Oleh : Khoridah
Menjalani sesuatu yang tidak terbiasa kita lakukan memang sulit. Apalagi di awal proses.
Awalnya saya tidak pernah terbayangkan menjadi seorang editor, karena saya tidak bisa apapun. Hanya sekedar belajar seperti biasa.
Ketika saya ditunjuk menjadi seorang editor, awalnya saya takut. Takut gagal, dan merasa diri belum bisa melakukannya. Karena saya masih baru belajar.
Namun, ketika saya menjalaninya, saya merasakan perbedaan. Dari awalnya saya tidak tahu bisa mengetahuinya dengan banyak bertanya kepada pembimbing dan kakak saya serta sambil melihat di pedoman buku yang kakak saya miliki.
Menjadi seorang editor memang sedikit sulit menurut saya, namun tidak sesulit menulis. Jika menulis, kita memikirkan ide-ide apa saja yang harus kita tulis. Jika menjadi seorang editor hanya membaca tulisan yang kita edit dan memperbaikinya sesuai cara mengedit sebuah buku.

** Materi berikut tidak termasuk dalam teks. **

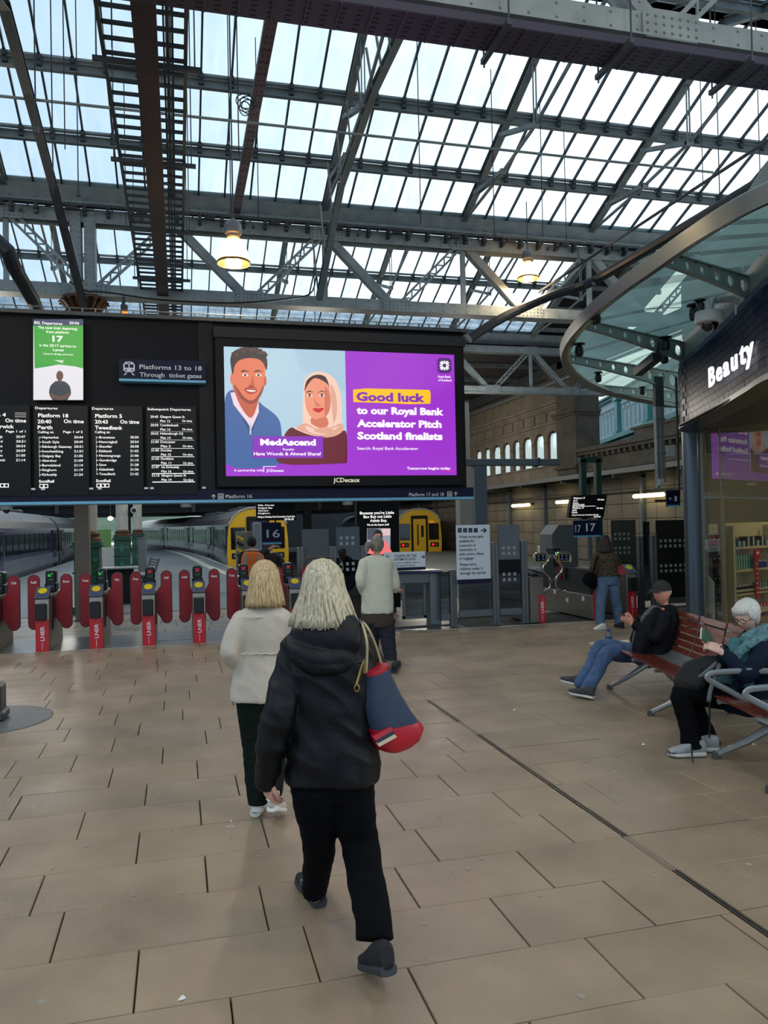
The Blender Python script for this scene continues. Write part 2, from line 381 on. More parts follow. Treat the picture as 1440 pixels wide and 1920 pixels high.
# ================================================================== glazed roof
TY = [-3.3, 7.2, 17.7, 28.2, 38.7]       # gutter / truss lines
ZG = 8.98; SL = .404; RUN = 5.25
X0R = 3.32; RS = 3.34                     # rafter positions X0R + k*RS, glazing bars every RS/6
XA, XB = X0R - 3*RS, X0R + 4*RS
roofglass = glass('roof_glass', (232,242,248), .42, .0, .3, (205,222,235), rnd=.45)
bar_m = mat('glazing_bar_dark', (58,64,68), .6)
def slope_pts(gy, side):
    """side +1: slope falling away from camera down to gutter gy; -1: rising beyond gutter gy"""
    return lambda u: (gy - side*u/math.sqrt(1+SL*SL), ZG + u*SL/math.sqrt(1+SL*SL))
SLEN = RUN*math.sqrt(1+SL*SL)
pane_me = {}
_labn = {}
def make_slope(gy, side, label, detail, uu=(0, 1.50, 3.08, 4.6, SLEN), XB=XB):
    f = slope_pts(gy, side); r = root('glazed_roof', label, 'roof', (X0R, gy, ZG))
    nr = -.02
    xs = [XA + i*RS/6 for i in range(int(round((XB-XA)/(RS/6)))+1)]
    rest = MB()
    for a, b in zip(uu[:-1], uu[1:]):
        (ya, za), (yb, zb) = f(a+.03), f(b-.03)
        for x, xn in zip(xs[:-1], xs[1:]):
            if detail:
                key = (gy, side, a)
                if key not in pane_me:
                    m = MB(); wd = RS/6-.03
                    m.add([(0,ya-gy,za-ZG),(wd,ya-gy,za-ZG),(wd,yb-gy,zb-ZG),(0,yb-gy,zb-ZG),(0,ya-gy,za-ZG+.008),(wd,ya-gy,za-ZG+.008),(wd,yb-gy,zb-ZG+.008),(0,yb-gy,zb-ZG+.008)],
                          [(0,3,2,1)])
                    me = bpy.data.meshes.new('pane'); me.from_pydata(m.v[:4], [], [(0,1,2,3)]); me.materials.append(roofglass); pane_me[key] = me
                o = bpy.data.objects.new('pane', pane_me[key]); COL.objects.link(o); o.parent = r; o.location = (x+.015-X0R, 0, 0)
            else: rest.quad((x+.015,ya,za),(xn-.015,ya,za),(xn-.015,yb,zb),(x+.015,yb,zb))
    if not detail: rest.build('glass_sheet', roofglass, r, kind='stuff')
    # glazing bars
    (ya, za), (yb, zb) = f(-.05), f(SLEN)
    if detail:
        bmx = MB(); bmx.beam((0,ya-gy,za-ZG-.03),(0,yb-gy,zb-ZG-.03), .035, .07); me = None
        for i, x in enumerate(xs):
            if me is None:
                o = bmx.build('glazing_bar', bar_m); me = o.data; o.parent = r
            else: o = bpy.data.objects.new('glazing_bar', me); COL.objects.link(o); o.parent = r
            o.location = (x-X0R, 0, 0)
    else:
        m = MB()
        for x in xs: m.beam((x,ya,za-.03),(x,yb,zb-.03), .035, .07)
        m.build('glazing_bar', bar_m, r, kind='stuff')
    # purlins with cleats
    for u in uu[1:-1]:
        y, z = f(u); m = MB(); m.ibeam((XA,y,z-.17),(XB,y,z-.17), .10, .17, .02); m.build('purlin', steel_md, r)
        m2 = MB(); m2.beam((XA,y,z-.01),(XB,y,z-.01), .10, .04); m2.build('purlin_cap', steel, r)
        if detail:
            c = MB()
            for x in xs: c.box((x-.045, y-.07, z-.2), (x+.045, y+.07, z-.02)); c.box((x-.03, y-.11, z-.11), (x+.03, y+.11, z-.0))
            c.build('cleat', steel_dk, r, kind='stuff')
    # foot flashing and foot cleats
    y, z = f(0.02); y2, z2 = f(.24)
    m = MB(); m.add([(XA,y,z-.02),(XB,y,z-.02),(XB,y2,z2-.02),(XA,y2,z2-.02),(XA,y,z+.0),(XB,y,z+.0),(XB,y2,z2+.0),(XA,y2,z2+.0)], [(0,3,2,1),(4,5,6,7),(0,1,5,4),(1,2,6,5),(2,3,7,6),(3,0,4,7)])
    m.build('foot_flashing', mat('pale_blue_flashing', (170,196,206), .6, 0, .1, 3), r)
    if detail:
        c = MB()
        for x in xs: c.box((x-.05, y-.02, z-.16), (x+.05, y+.1, z-.02))
        c.build('cleat', steel_dk, r, kind='stuff')
    # ridge
    y, z = f(SLEN); m = MB(); m.beam((XA,y,z),(XB,y,z), .2, .14); m.build('ridge_cap', steel_md, r)
    # rafter trusses
    for k in range(8):
        x = XA + k*RS
        if not (XA <= x <= XB+.01): continue
        (ya, za), (yb, zb) = f(-.1), f(SLEN)
        m = MB(); m.ibeam((x,ya,za-.14),(x,yb,zb-.14), .14, .18, .02); m.build('rafter', steel_md, r)
        if detail:
            # lower tie with struts
            lo = [Vector((x, gy-q, ZG+dz)) for q, dz in ((.1,-.12),(2.55,.06),(4.1,.26),(6.7,.98))]
            m = MB()
            for a, b in zip(lo[:-1], lo[1:]): m.beam(a, b, .05, .05)
            m.build('tie_rod', steel_md, r)
            for q, b in ((1.0, lo[1]), (2.5, lo[2])):
                a = Vector((x, gy-q, ZG+q*SL-.16)); m = MB()
                for dx in (-.05,.05): m.beam(a+Vector((dx,0,0)), b+Vector((dx,0,0)), .02, .08)
                m.lathe([(.06,-.06),(.06,.06)], b, 10, 'x'); m.build('strut', steel, r)
            m = MB(); 
            for dx in (-.03,.03): m.beam(lo[2]+Vector((dx,0,0)), Vector((x+dx, gy-4.1, ZG+4.1*SL-.2)), .018, .03, (0,1,0))
            m.build('hanger_rod', steel, r)
    return r
make_slope(17.7, 1, 'nearest glazed roof slope in view, large panes falling away to the gutter', True)
make_slope(28.2, 1, 'farther glazed roof slope seen through the riveted lattice truss', True, XB=X0R+3*RS)
make_slope(7.2, -1, 'glazed roof slope rising from the nearest gutter at the top right', False)
make_slope(7.2, 1, 'glazed roof slope over the photographer, before the nearest truss', False)
make_slope(17.7, -1, 'glazed roof slope rising beyond the gutter over the station columns', False)
make_slope(28.2, -1, 'glazed roof slope rising beyond the farthest gutter', False)
make_slope(-3.3, -1, 'glazed roof slope behind the photographer', False)
for gy_ in (38.7, 49.2, 59.7):
    for sd_ in (1, -1): make_slope(gy_, sd_, 'glazed roof slope over the far platforms, hidden behind the departure board', False, XB=4.7)
# gutters
for gy in TY[:-1]:
    r = root('roof_gutter', {17.7: 'long dark roof gutter along the foot of the nearest glazed slope', 7.2: 'roof gutter above the nearest riveted truss at top right', 28.2: 'roof gutter along the foot of the farther glazed slope', -3.3: 'roof gutter behind the photographer'}[gy], 'gutter', (0, gy, ZG))
    m = MB(); m.add([(XA,gy-.28,ZG-.04),(XB,gy-.28,ZG-.04),(XB,gy-.16,ZG-.34),(XA,gy-.16,ZG-.34),(XB,gy+.16,ZG-.34),(XA,gy+.16,ZG-.34),(XB,gy+.28,ZG-.04),(XA,gy+.28,ZG-.04)],
                 [(0,1,2,3),(3,2,4,5),(5,4,6,7),(0,3,5,7),(1,6,4,2)]); m.build('trough', steel_md, r)
    m = MB(); m.beam((XA,gy-.2,ZG-.40),(XB,gy-.2,ZG-.40),.08,.1); m.beam((XA,gy+.2,ZG-.40),(XB,gy+.2,ZG-.40),.08,.1); m.build('bearer', steel_dk, r)
    if gy == 17.7:
        m = MB(); x = XA+.2; i = 0
        while x < XB:
            m.box((x-.035, gy-.36, ZG-.62), (x+.035, gy-.2, ZG-.36)); m.box((x-.035, gy-.36, ZG-.66), (x+.035, gy+.1, ZG-.60))
            if i % 3 == 0: m.box((x+.1, gy-.34, ZG-.55), (x+.32, gy-.24, ZG-.46))
            if i % 5 == 2: m.sphere((x+.2, gy-.38, ZG-.68), .05, 8, 6)
            x += .47; i += 1
        m.build('bracket', steel_dk, r, kind='stuff')
        m = MB()
        x = XA
        while x < XB: m.box((x, gy-.46, ZG-.47), (x+.05, gy-.36, ZG-.44)); x += .09
        m.box((XA, gy-.47, ZG-.48), (XB, gy-.455, ZG-.42)); m.box((XA, gy-.365, ZG-.48), (XB, gy-.35, ZG-.42)); m.build('cable_tray', steel_md, r)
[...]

Dulu saya berpikir mengedit sangatlah sulit. Apalagi saya, yang lulusan pesantren, yang sangat jarang menyentuh laptop dan komputer. Saya hanya menyentuh laptop ketika pulang ke rumah atau ada tugas dari sekolah.
Namun, ketika saya diberikan amanah menjadi editor oleh pembimbing Rumah Literasi, saya terharu dan senang, karena saya bisa bangkit lagi untuk belajar lebih giat lagi. Ada motivasinya yang sangat menyejukkan hati saya, yang membuat saya lebih giat lagi dalam belajar. “Sukses bukan hanya untuk orang yang pintar, tapi sukses bagi orang yang mau melakukannya”.
Di awal mengedit, saya sedikit bingung, karena tulisan yang saya edit kata-kata banyak yang terulang-ulang dan banyak kosa kata yang tidak padu. Dengan bimbingan kakak senior kami, saya bertanya sekaligus bertanya juga kepada sang penulis. Untuk saya izin mengubahnya dan memperbaikinya.
Lambat laun, dalam beberapa hari ke belakang ini, saya sudah berhasil mengedit beberapa buku. Alhamdulillah ternyata mengedit tidak terlalu sulit seperti yang saya bayangkan dulu. Mengedit sangat mengasyikkan. (Peserta Rumah Literasi FUAD IAIN Pontianak).